DIRECTION
Without including any images, repeat the data exactly.

-*-*-

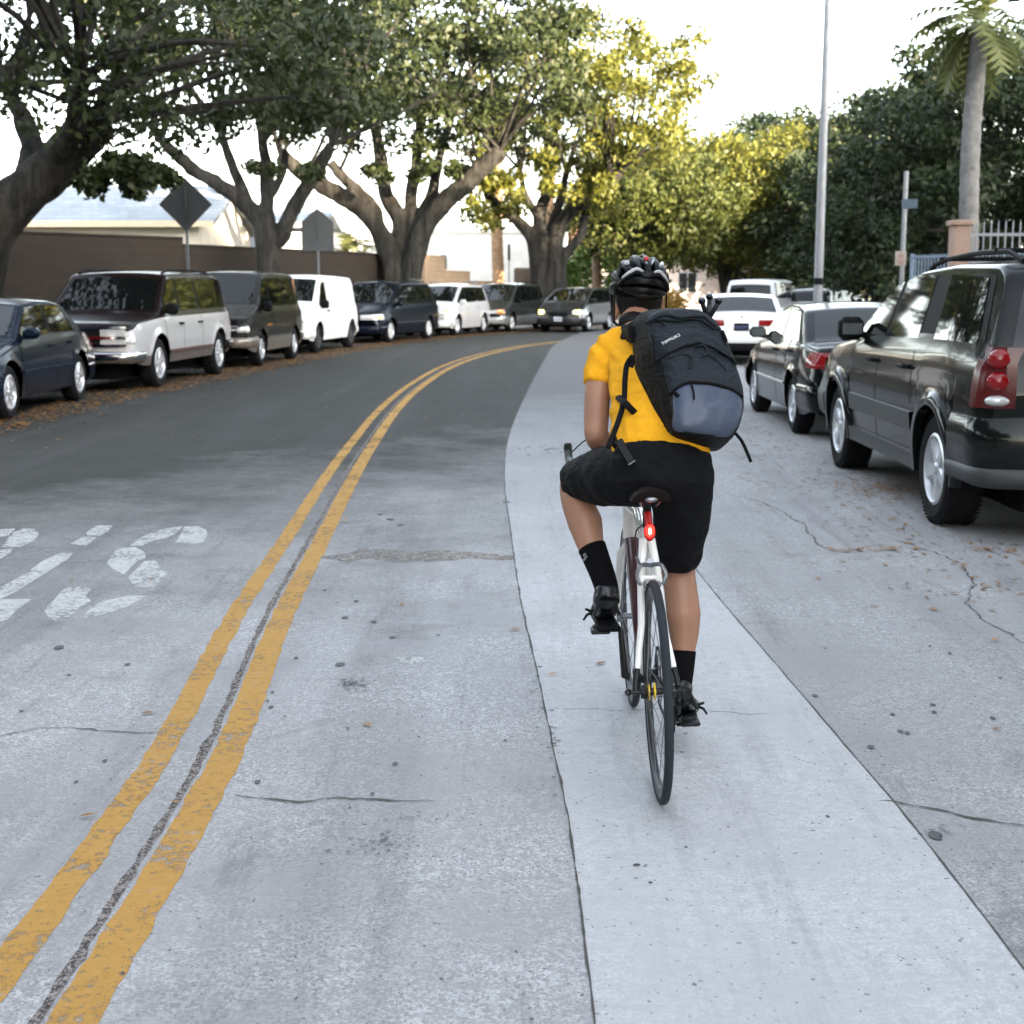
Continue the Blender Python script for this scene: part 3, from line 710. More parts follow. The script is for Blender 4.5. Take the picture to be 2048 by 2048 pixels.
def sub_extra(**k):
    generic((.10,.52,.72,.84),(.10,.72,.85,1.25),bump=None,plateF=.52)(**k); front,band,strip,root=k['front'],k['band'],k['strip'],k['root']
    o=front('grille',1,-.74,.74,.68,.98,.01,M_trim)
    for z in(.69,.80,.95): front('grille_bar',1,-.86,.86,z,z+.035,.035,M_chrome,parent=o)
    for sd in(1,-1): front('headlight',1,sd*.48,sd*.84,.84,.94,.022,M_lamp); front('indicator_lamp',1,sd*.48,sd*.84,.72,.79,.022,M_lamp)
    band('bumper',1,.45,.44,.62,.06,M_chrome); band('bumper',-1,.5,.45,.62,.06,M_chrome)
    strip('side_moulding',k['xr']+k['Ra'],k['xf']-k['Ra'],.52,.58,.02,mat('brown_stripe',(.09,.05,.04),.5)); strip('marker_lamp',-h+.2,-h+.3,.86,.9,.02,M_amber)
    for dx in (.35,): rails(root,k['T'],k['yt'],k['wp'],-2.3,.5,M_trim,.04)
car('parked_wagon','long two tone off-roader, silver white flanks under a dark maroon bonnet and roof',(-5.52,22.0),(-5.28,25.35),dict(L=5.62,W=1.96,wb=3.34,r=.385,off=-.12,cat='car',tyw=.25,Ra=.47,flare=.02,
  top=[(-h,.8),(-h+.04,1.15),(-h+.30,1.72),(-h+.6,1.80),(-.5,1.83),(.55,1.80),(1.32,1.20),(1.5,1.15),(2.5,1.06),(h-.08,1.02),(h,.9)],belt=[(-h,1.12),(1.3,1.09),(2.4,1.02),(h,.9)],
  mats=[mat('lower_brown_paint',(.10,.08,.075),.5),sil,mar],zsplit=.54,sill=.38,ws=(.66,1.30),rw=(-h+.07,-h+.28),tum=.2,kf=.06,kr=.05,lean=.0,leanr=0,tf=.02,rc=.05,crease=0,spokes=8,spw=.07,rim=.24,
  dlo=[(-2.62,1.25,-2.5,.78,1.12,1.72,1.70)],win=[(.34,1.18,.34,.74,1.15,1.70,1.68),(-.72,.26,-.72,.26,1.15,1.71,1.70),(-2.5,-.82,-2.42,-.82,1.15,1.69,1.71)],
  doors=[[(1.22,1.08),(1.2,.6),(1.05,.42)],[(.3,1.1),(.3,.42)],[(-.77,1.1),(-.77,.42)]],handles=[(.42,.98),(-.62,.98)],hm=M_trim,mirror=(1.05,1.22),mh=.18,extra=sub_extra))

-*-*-

EXERCISE SOLUTION
Continue the Blender Python script for this scene: part 3, from line 710. More parts follow. The script is for Blender 4.5. Take the picture to be 2048 by 2048 pixels.
def sub_extra(**k):
    generic((.10,.52,.72,.84),(.10,.72,.85,1.25),bump=None,plateF=.52)(**k); front,band,strip,root=k['front'],k['band'],k['strip'],k['root']
    o=front('grille',1,-.74,.74,.68,.98,.01,M_trim)
    for z in(.69,.80,.95): front('grille_bar',1,-.86,.86,z,z+.035,.035,M_chrome,parent=o)
    for sd in(1,-1): front('headlight',1,sd*.48,sd*.84,.84,.94,.022,M_lamp); front('indicator_lamp',1,sd*.48,sd*.84,.72,.79,.022,M_lamp)
    band('bumper',1,.45,.44,.62,.06,M_chrome); band('bumper',-1,.5,.45,.62,.06,M_chrome)
    strip('side_moulding',k['xr']+k['Ra'],k['xf']-k['Ra'],.52,.58,.02,mat('brown_stripe',(.09,.05,.04),.5)); strip('marker_lamp',-h+.2,-h+.3,.86,.9,.02,M_amber)
    for dx in (.35,): rails(root,k['T'],k['yt'],k['wp'],-2.3,.5,M_trim,.04)
car('parked_wagon','long two tone off-roader, silver white flanks under a dark maroon bonnet and roof',(-5.52,22.0),(-5.28,25.35),dict(L=5.62,W=1.96,wb=3.34,r=.385,off=-.12,cat='car',tyw=.25,Ra=.47,flare=.02,
  top=[(-h,.8),(-h+.04,1.15),(-h+.30,1.72),(-h+.6,1.80),(-.5,1.83),(.55,1.80),(1.32,1.20),(1.5,1.15),(2.5,1.06),(h-.08,1.02),(h,.9)],belt=[(-h,1.12),(1.3,1.09),(2.4,1.02),(h,.9)],
  mats=[mat('lower_brown_paint',(.10,.08,.075),.5),sil,mar],zsplit=.54,sill=.38,ws=(.66,1.30),rw=(-h+.07,-h+.28),tum=.2,kf=.06,kr=.05,lean=.0,leanr=0,tf=.02,rc=.05,crease=0,spokes=8,spw=.07,rim=.24,
  dlo=[(-2.62,1.25,-2.5,.78,1.12,1.72,1.70)],win=[(.34,1.18,.34,.74,1.15,1.70,1.68),(-.72,.26,-.72,.26,1.15,1.71,1.70),(-2.5,-.82,-2.42,-.82,1.15,1.69,1.71)],
  doors=[[(1.22,1.08),(1.2,.6),(1.05,.42)],[(.3,1.1),(.3,.42)],[(-.77,1.1),(-.77,.42)]],handles=[(.42,.98),(-.62,.98)],hm=M_trim,mirror=(1.05,1.22),mh=.18,extra=sub_extra))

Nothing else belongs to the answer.